Żadnej wody nie będzie
Po pierwsze, potrzebujesz jabłek. Na drzewach dojrzały już papierówki. Jeśli jesteś desperatem, to działaj, ale polecam czekać na jabłka winne, czyli te bardziej kwaśne i bogate w sok, bo zakłada się, że potrzebujemy aż 20 kg tych owoców dla pozyskania 10 litrów soku. Zdzich łapie się w tym momencie za głowę, krzyczy, że to marnotrawienie jabłek, „gdzie woda?”– dopytuje sfrustrowany. Żadnej wody nie będzie! – odpowiadam pospiesznie. Receptury w stylu 10 litrów wody, 5 kg jabłek, 3 kg cukru i kostka drożdży odsyłamy do lamusa. Mamy przecież zamiar stać się jabłkowymi winiarzami z klasą. W naszym wspaniałym mieście jest kilka miejsc, gdzie kupisz korbflaszę. Lepiej jest kupić większy szklany balon – 15 litrowy, bo moszcz pod wpływem pracy drożdży się spieni i w wyniku powstałego ciśnienia możemy mieć kuchnię skazaną na malowanie, jeśli nie zapewnimy dostatecznej przestrzeni życiowej naszym grzybkom. Przy pomocy sokowirówki wyciskami sok (lepiej jest rozdrobnić owoce i prasować, ale to już wersja dla bardziej zaawansowanych graczy), czekamy, aż drobinki i zmętnienia opadną i delikatnie zlewamy sok do naszej zaczarowanej lampy Alladyna. W dwóch litrach gorącej wody (Zdzisiek odczuwa satysfakcję) rozpuszczamy 1,5 kg cukru, dodajemy je do nastawu i kiedy jesteśmy pewni, że temperatura naszej mikstury oscyluje w granicach 25 – 30 stopni Celsjusza włączamy do działania przygotowaną przed dwoma dniami matkę drożdżową, czyli namnożone w szklance soku z cukrem szlachetne drożdże zakupione u Pań niedaleko kamienia w Raciborzu, lub też nieopodal kościoła św. Mikołaja przy nerce. Szczegóły sporządzania matki drożdżowej są dokładnie opisane na drożdżowym opakowaniu. Zamykamy butlę korkiem z rurką fermentacyjną i trzymamy w zacienionym, ciepłym miejscu.

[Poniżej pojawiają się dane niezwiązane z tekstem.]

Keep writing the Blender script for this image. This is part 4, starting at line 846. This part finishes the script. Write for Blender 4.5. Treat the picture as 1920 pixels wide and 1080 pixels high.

Bądź dzielny, nie panikuj!
Po kilkunastu godzinach drożdże, jako te jednokomórkowe grzyby, zaczną się intensywnie rozmnażać poprzez pączkowanie, będą obżerać się w przerwach między kopulacją cukrem, przez co będzie się mocno kotłować w baniaku. Bądź tedy dzielny człowieku i nie panikuj! One prędzej czy później umrą z głodu, gdy zabraknie im pożywienia (w przypadku napoju wytrawnego), lub zapiją się na śmierć, gdy wyprodukują zbyt dużo alkoholu (w wariancie półsłodkim lub słodkim). Po kilku tygodniach, gdy już wszystko się uspokoi i powstanie osad na dnie butli, ściągamy wężykiem silikonowym ze sklepu samochodowego niedojrzałe wino znad osadu drożdżowego do innego naczynia. Jest to moment, gdy można już skosztować naszego produktu i ocenić jego potencjał. Potrzebna będzie Wam druga, mniejsza butla (10l), którą wypełnicie po brzegi i dalej, zamkniętą korkiem z rurką fermentacyjną będziecie strzec w domowym zaciszu. Kiedy jabłkowa ambrozja zupełnie się wyklaruje, przybierając bursztynową barwę, należy śmiało rozpocząć wielkie Dionizje w doborowym towarzystwie. Na zakończenie pozostaje mi tylko życzyć Wam drodzy czytelnicy powodzenia. Eksperymentujcie! Modyfikujcie ilość dodanego cukru, uzyskując warianty wytrawne, półsłodkie, lub słodkie. Wasz wybór. Czasy są dość dziwne. Warto być chociaż odrobinę samowystarczalnym.